Given problem :: Output every entry exactly as given.

Rows from a 3D scene dataset:
------------------------

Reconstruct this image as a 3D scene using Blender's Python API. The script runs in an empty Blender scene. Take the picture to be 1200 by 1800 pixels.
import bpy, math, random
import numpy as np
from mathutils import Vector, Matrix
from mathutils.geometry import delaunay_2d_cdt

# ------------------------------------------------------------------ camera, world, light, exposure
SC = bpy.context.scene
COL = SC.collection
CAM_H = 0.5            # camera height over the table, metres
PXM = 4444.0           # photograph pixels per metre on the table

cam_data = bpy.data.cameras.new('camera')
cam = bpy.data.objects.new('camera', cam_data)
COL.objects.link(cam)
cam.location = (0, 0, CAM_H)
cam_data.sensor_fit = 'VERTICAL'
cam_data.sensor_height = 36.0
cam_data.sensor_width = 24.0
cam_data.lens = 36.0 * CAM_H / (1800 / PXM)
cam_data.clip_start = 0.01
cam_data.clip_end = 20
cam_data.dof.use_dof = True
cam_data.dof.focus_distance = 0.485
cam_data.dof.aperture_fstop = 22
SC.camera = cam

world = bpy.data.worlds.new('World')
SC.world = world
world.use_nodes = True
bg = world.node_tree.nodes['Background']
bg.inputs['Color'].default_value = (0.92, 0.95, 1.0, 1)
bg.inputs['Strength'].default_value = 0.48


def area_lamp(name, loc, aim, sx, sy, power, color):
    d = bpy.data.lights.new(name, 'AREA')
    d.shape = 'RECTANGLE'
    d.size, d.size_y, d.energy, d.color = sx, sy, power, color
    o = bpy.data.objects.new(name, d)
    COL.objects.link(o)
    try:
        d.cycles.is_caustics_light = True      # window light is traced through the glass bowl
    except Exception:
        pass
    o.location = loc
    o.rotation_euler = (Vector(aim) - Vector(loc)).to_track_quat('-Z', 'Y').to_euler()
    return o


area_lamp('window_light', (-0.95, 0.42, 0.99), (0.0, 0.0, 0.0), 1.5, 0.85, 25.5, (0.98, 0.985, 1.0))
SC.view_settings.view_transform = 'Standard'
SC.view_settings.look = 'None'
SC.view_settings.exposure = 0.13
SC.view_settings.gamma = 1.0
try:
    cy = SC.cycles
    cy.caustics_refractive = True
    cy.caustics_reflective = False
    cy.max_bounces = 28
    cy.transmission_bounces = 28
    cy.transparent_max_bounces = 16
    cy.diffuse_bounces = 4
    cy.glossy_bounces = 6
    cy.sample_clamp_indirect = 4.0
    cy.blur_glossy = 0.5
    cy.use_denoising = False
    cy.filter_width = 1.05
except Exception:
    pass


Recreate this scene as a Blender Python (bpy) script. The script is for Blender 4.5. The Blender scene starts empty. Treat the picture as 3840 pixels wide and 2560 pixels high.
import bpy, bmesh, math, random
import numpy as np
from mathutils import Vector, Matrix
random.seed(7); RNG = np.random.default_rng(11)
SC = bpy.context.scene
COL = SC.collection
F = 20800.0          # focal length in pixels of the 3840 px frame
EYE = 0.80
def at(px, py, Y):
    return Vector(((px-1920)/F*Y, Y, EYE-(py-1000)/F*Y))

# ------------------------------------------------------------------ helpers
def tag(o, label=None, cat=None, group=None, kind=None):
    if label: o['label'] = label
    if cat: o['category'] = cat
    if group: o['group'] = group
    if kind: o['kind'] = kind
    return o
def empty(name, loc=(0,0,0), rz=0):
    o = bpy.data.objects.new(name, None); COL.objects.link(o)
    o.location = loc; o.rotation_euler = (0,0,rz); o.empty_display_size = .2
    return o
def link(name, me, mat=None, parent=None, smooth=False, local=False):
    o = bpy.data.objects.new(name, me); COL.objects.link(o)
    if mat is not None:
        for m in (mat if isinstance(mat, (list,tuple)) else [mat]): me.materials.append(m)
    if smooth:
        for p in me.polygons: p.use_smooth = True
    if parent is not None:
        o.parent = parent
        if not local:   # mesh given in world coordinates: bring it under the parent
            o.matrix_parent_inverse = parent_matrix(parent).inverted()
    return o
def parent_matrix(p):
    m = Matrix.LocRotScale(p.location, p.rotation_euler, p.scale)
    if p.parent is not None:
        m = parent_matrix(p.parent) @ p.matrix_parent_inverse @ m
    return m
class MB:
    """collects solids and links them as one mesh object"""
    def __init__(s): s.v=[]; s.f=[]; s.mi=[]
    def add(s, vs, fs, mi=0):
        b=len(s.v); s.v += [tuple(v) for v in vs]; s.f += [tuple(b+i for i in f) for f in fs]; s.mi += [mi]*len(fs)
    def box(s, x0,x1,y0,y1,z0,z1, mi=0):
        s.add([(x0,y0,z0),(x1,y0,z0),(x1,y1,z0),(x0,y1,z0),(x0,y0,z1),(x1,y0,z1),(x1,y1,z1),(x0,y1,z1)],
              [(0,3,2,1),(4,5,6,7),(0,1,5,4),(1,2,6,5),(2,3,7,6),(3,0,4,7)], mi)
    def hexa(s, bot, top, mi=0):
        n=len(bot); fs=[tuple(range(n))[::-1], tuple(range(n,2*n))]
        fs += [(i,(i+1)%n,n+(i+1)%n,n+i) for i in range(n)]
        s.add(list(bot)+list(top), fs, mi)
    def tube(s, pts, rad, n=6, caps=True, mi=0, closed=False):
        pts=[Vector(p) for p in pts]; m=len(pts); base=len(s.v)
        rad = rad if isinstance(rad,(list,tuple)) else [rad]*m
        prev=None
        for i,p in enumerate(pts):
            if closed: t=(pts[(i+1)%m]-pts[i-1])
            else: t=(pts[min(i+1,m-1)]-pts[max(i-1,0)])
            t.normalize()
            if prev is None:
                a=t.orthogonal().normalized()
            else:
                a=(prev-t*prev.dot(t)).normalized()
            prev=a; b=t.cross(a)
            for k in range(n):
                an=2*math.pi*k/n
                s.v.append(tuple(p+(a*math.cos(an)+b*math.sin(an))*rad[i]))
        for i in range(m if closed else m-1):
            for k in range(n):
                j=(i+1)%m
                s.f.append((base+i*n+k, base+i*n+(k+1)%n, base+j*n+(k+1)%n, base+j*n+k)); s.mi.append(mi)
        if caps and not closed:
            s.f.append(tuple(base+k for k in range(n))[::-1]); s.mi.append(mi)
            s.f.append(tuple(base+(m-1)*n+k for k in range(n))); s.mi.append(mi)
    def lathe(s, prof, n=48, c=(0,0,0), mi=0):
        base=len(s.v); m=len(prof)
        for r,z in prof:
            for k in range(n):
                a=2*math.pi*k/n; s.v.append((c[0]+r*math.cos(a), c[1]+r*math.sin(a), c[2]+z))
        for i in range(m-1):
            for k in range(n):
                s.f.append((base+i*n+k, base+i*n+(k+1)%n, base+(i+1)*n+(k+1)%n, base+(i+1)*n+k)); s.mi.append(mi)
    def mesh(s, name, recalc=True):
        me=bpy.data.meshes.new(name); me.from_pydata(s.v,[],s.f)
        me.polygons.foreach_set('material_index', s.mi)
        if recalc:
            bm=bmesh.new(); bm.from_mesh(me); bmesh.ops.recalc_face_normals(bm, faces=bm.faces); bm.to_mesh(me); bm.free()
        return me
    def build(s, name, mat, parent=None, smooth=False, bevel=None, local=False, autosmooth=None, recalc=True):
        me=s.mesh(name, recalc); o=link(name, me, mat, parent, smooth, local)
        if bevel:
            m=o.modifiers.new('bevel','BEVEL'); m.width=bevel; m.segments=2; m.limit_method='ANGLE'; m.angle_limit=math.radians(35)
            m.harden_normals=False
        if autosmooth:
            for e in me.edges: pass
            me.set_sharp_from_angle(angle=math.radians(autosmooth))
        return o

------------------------

Finished exercise ::
Reconstruct this image as a 3D scene using Blender's Python API. The script runs in an empty Blender scene. Take the picture to be 1200 by 1800 pixels.
import bpy, math, random
import numpy as np
from mathutils import Vector, Matrix
from mathutils.geometry import delaunay_2d_cdt

# ------------------------------------------------------------------ camera, world, light, exposure
SC = bpy.context.scene
COL = SC.collection
CAM_H = 0.5            # camera height over the table, metres
PXM = 4444.0           # photograph pixels per metre on the table

cam_data = bpy.data.cameras.new('camera')
cam = bpy.data.objects.new('camera', cam_data)
COL.objects.link(cam)
cam.location = (0, 0, CAM_H)
cam_data.sensor_fit = 'VERTICAL'
cam_data.sensor_height = 36.0
cam_data.sensor_width = 24.0
cam_data.lens = 36.0 * CAM_H / (1800 / PXM)
cam_data.clip_start = 0.01
cam_data.clip_end = 20
cam_data.dof.use_dof = True
cam_data.dof.focus_distance = 0.485
cam_data.dof.aperture_fstop = 22
SC.camera = cam

world = bpy.data.worlds.new('World')
SC.world = world
world.use_nodes = True
bg = world.node_tree.nodes['Background']
bg.inputs['Color'].default_value = (0.92, 0.95, 1.0, 1)
bg.inputs['Strength'].default_value = 0.48


def area_lamp(name, loc, aim, sx, sy, power, color):
    d = bpy.data.lights.new(name, 'AREA')
    d.shape = 'RECTANGLE'
    d.size, d.size_y, d.energy, d.color = sx, sy, power, color
    o = bpy.data.objects.new(name, d)
    COL.objects.link(o)
    try:
        d.cycles.is_caustics_light = True      # window light is traced through the glass bowl
    except Exception:
        pass
    o.location = loc
    o.rotation_euler = (Vector(aim) - Vector(loc)).to_track_quat('-Z', 'Y').to_euler()
    return o


area_lamp('window_light', (-0.95, 0.42, 0.99), (0.0, 0.0, 0.0), 1.5, 0.85, 25.5, (0.98, 0.985, 1.0))
SC.view_settings.view_transform = 'Standard'
SC.view_settings.look = 'None'
SC.view_settings.exposure = 0.13
SC.view_settings.gamma = 1.0
try:
    cy = SC.cycles
    cy.caustics_refractive = True
    cy.caustics_reflective = False
    cy.max_bounces = 28
    cy.transmission_bounces = 28
    cy.transparent_max_bounces = 16
    cy.diffuse_bounces = 4
    cy.glossy_bounces = 6
    cy.sample_clamp_indirect = 4.0
    cy.blur_glossy = 0.5
    cy.use_denoising = False
    cy.filter_width = 1.05
except Exception:
    pass


Recreate this scene as a Blender Python (bpy) script. The script is for Blender 4.5. The Blender scene starts empty. Treat the picture as 3840 pixels wide and 2560 pixels high.
import bpy, bmesh, math, random
import numpy as np
from mathutils import Vector, Matrix
random.seed(7); RNG = np.random.default_rng(11)
SC = bpy.context.scene
COL = SC.collection
F = 20800.0          # focal length in pixels of the 3840 px frame
EYE = 0.80
def at(px, py, Y):
    return Vector(((px-1920)/F*Y, Y, EYE-(py-1000)/F*Y))

# ------------------------------------------------------------------ helpers
def tag(o, label=None, cat=None, group=None, kind=None):
    if label: o['label'] = label
    if cat: o['category'] = cat
    if group: o['group'] = group
    if kind: o['kind'] = kind
    return o
def empty(name, loc=(0,0,0), rz=0):
    o = bpy.data.objects.new(name, None); COL.objects.link(o)
    o.location = loc; o.rotation_euler = (0,0,rz); o.empty_display_size = .2
    return o
def link(name, me, mat=None, parent=None, smooth=False, local=False):
    o = bpy.data.objects.new(name, me); COL.objects.link(o)
    if mat is not None:
        for m in (mat if isinstance(mat, (list,tuple)) else [mat]): me.materials.append(m)
    if smooth:
        for p in me.polygons: p.use_smooth = True
    if parent is not None:
        o.parent = parent
        if not local:   # mesh given in world coordinates: bring it under the parent
            o.matrix_parent_inverse = parent_matrix(parent).inverted()
    return o
def parent_matrix(p):
    m = Matrix.LocRotScale(p.location, p.rotation_euler, p.scale)
    if p.parent is not None:
        m = parent_matrix(p.parent) @ p.matrix_parent_inverse @ m
    return m
class MB:
    """collects solids and links them as one mesh object"""
    def __init__(s): s.v=[]; s.f=[]; s.mi=[]
    def add(s, vs, fs, mi=0):
        b=len(s.v); s.v += [tuple(v) for v in vs]; s.f += [tuple(b+i for i in f) for f in fs]; s.mi += [mi]*len(fs)
    def box(s, x0,x1,y0,y1,z0,z1, mi=0):
        s.add([(x0,y0,z0),(x1,y0,z0),(x1,y1,z0),(x0,y1,z0),(x0,y0,z1),(x1,y0,z1),(x1,y1,z1),(x0,y1,z1)],
              [(0,3,2,1),(4,5,6,7),(0,1,5,4),(1,2,6,5),(2,3,7,6),(3,0,4,7)], mi)
    def hexa(s, bot, top, mi=0):
        n=len(bot); fs=[tuple(range(n))[::-1], tuple(range(n,2*n))]
        fs += [(i,(i+1)%n,n+(i+1)%n,n+i) for i in range(n)]
        s.add(list(bot)+list(top), fs, mi)
    def tube(s, pts, rad, n=6, caps=True, mi=0, closed=False):
        pts=[Vector(p) for p in pts]; m=len(pts); base=len(s.v)
        rad = rad if isinstance(rad,(list,tuple)) else [rad]*m
        prev=None
        for i,p in enumerate(pts):
            if closed: t=(pts[(i+1)%m]-pts[i-1])
            else: t=(pts[min(i+1,m-1)]-pts[max(i-1,0)])
            t.normalize()
            if prev is None:
                a=t.orthogonal().normalized()
            else:
                a=(prev-t*prev.dot(t)).normalized()
            prev=a; b=t.cross(a)
            for k in range(n):
                an=2*math.pi*k/n
                s.v.append(tuple(p+(a*math.cos(an)+b*math.sin(an))*rad[i]))
        for i in range(m if closed else m-1):
            for k in range(n):
                j=(i+1)%m
                s.f.append((base+i*n+k, base+i*n+(k+1)%n, base+j*n+(k+1)%n, base+j*n+k)); s.mi.append(mi)
        if caps and not closed:
            s.f.append(tuple(base+k for k in range(n))[::-1]); s.mi.append(mi)
            s.f.append(tuple(base+(m-1)*n+k for k in range(n))); s.mi.append(mi)
    def lathe(s, prof, n=48, c=(0,0,0), mi=0):
        base=len(s.v); m=len(prof)
        for r,z in prof:
            for k in range(n):
                a=2*math.pi*k/n; s.v.append((c[0]+r*math.cos(a), c[1]+r*math.sin(a), c[2]+z))
        for i in range(m-1):
            for k in range(n):
                s.f.append((base+i*n+k, base+i*n+(k+1)%n, base+(i+1)*n+(k+1)%n, base+(i+1)*n+k)); s.mi.append(mi)
    def mesh(s, name, recalc=True):
        me=bpy.data.meshes.new(name); me.from_pydata(s.v,[],s.f)
        me.polygons.foreach_set('material_index', s.mi)
        if recalc:
            bm=bmesh.new(); bm.from_mesh(me); bmesh.ops.recalc_face_normals(bm, faces=bm.faces); bm.to_mesh(me); bm.free()
        return me
    def build(s, name, mat, parent=None, smooth=False, bevel=None, local=False, autosmooth=None, recalc=True):
        me=s.mesh(name, recalc); o=link(name, me, mat, parent, smooth, local)
        if bevel:
            m=o.modifiers.new('bevel','BEVEL'); m.width=bevel; m.segments=2; m.limit_method='ANGLE'; m.angle_limit=math.radians(35)
            m.harden_normals=False
        if autosmooth:
            for e in me.edges: pass
            me.set_sharp_from_angle(angle=math.radians(autosmooth))
        return o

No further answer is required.